Europe has a large pool of household savings, but much of it remains in deposits or flows toward financial markets outside the continent. Policymakers want to create safer and more attractive ways for citizens to invest in European companies. Better capital markets could reduce excessive dependence on bank loans while allowing banks to share risk with institutional investors. Without that parallel development, banking reform alone will not close the financing gap.
National governments may resist measures that reduce their control over domestic financial systems. Smaller countries sometimes fear that cross-border consolidation would leave them dependent on banks headquartered elsewhere. Regulators also worry that capital could be transferred away from local subsidiaries during periods of stress. Negotiations will therefore involve questions of sovereignty as well as technical efficiency.
Large European banking groups are likely to support reforms facilitating mergers and internal capital movement. Smaller lenders may fear stronger competition from institutions capable of operating throughout the bloc. Consumer outcomes will depend on whether integration genuinely produces cheaper credit and better services rather than simply creating larger banks with greater market power. Competition policy will remain essential.
The Commission intends to present its report before moving toward legislation in 2027. Any proposal will then require negotiation with the European Parliament and member states, making rapid agreement uncertain. Banking reform has repeatedly advanced slowly because national interests differ and financial stability carries high political sensitivity. The scale of Europe’s investment needs, however, is creating new pressure for action.

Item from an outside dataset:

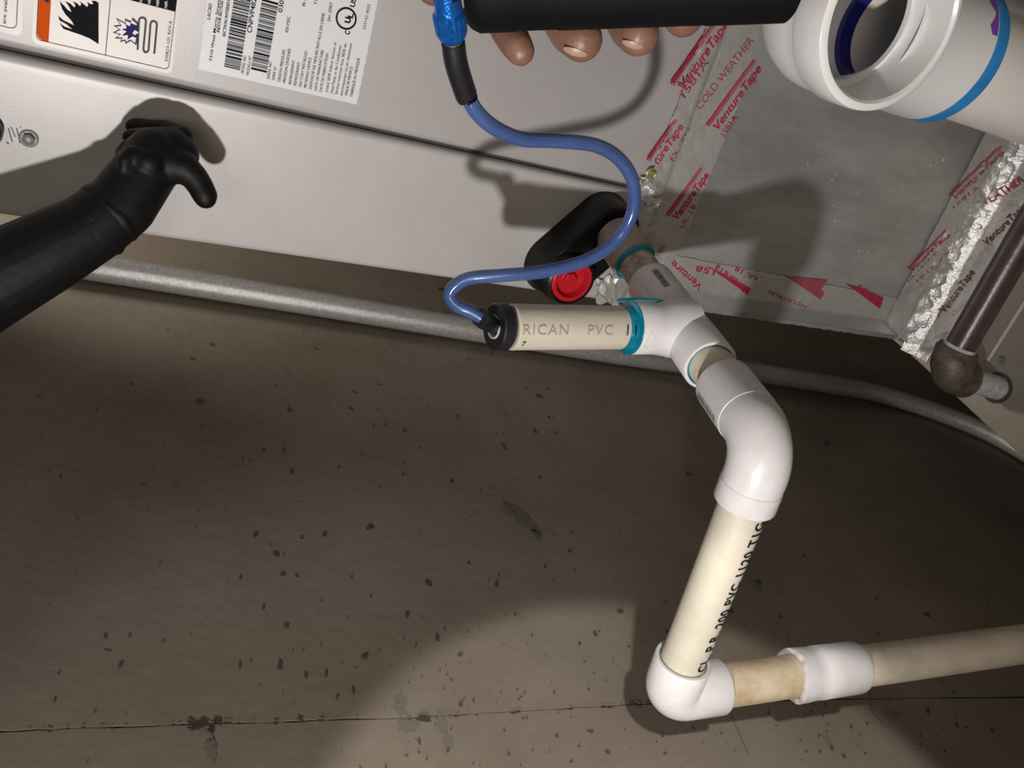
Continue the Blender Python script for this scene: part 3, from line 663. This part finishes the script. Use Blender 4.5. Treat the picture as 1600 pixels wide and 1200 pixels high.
# male adapter out of the housing
mb = MB().use(brownad); mb.lathe(F1+Vector((0,.001,0)), pT0-F1, [(0,.0150),(.004,.0150),(.0045,.0166),(.030,.0168),(.031,.0162),(.0312,.0146),(.028,.0140)], 40, cap1=False)
mb.build('threaded_adapter', drain)['label'] = 'grimy brown male adapter'
dA = (pT0-F1).normalized(); L0 = (pT0-F1).length
mb = MB().use(teal); mb.lathe(F1+dA*.0285, dA, [(0,.0152),(.0035,.0158),(.0045,.0152),(.005,.0137)], 40); mb.build('cement_ring', drain)['label'] = 'teal ring of pipe cement'
mb = MB().use(speck); mb.loft([(F1+dA*.028, dA, PR),(pT0+dA*.004, dA, PR)], 40); mb.build('pipe', drain)['label'] = 'short pipe blotched with dark mould'
# tee
mb = MB().use(white_pvc); LT = (pT1-pT0).length
mb.lathe(pT0, ax1, [(0,PR+.0004),(0,FR-.0012),(.0008,FR-.0002),(.004,FR),(LT*.36,FR),(LT*.40,FR-.0003),(LT*.68,FR-.0003),(LT*.72,FR),(LT-.001,FR),(LT,FR-.0006),(LT,FR-.0022),(LT-.004,FR-.0028)], 56, cap1=False)
pB = pT0+ax1*LT*.52; pBo = V(985,513,.525); 
bd = (V(800,511,.484)-V(1000,512,.522)).normalized(); pBo = V(981,512,.5185)
pB = pBo - bd*((pBo-pB).length*.93)
LB = (pBo-pB).length
mb.lathe(pB, bd, [(0,FR*1.16),(LB*.30,FR*1.14),(LB*.50,FR*1.03),(LB*.62,FR),(LB-.0008,FR),(LB,FR-.0007),(LB,PR)], 48)
tee = mb.build('tee_fitting', drain, sharp=50)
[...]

The initiative ultimately seeks to transform a collection of national banking markets into a more functional European system. If successful, capital could move more easily toward productive companies, infrastructure and strategic industries. If poorly designed, the reform could weaken protections without delivering meaningful investment. Europe’s challenge is to unlock financial capacity while preserving the resilience built after earlier crises.
Financial integration matters when savings can become productive investment. / La integración financiera importa cuando el ahorro puede convertirse en inversión productiva.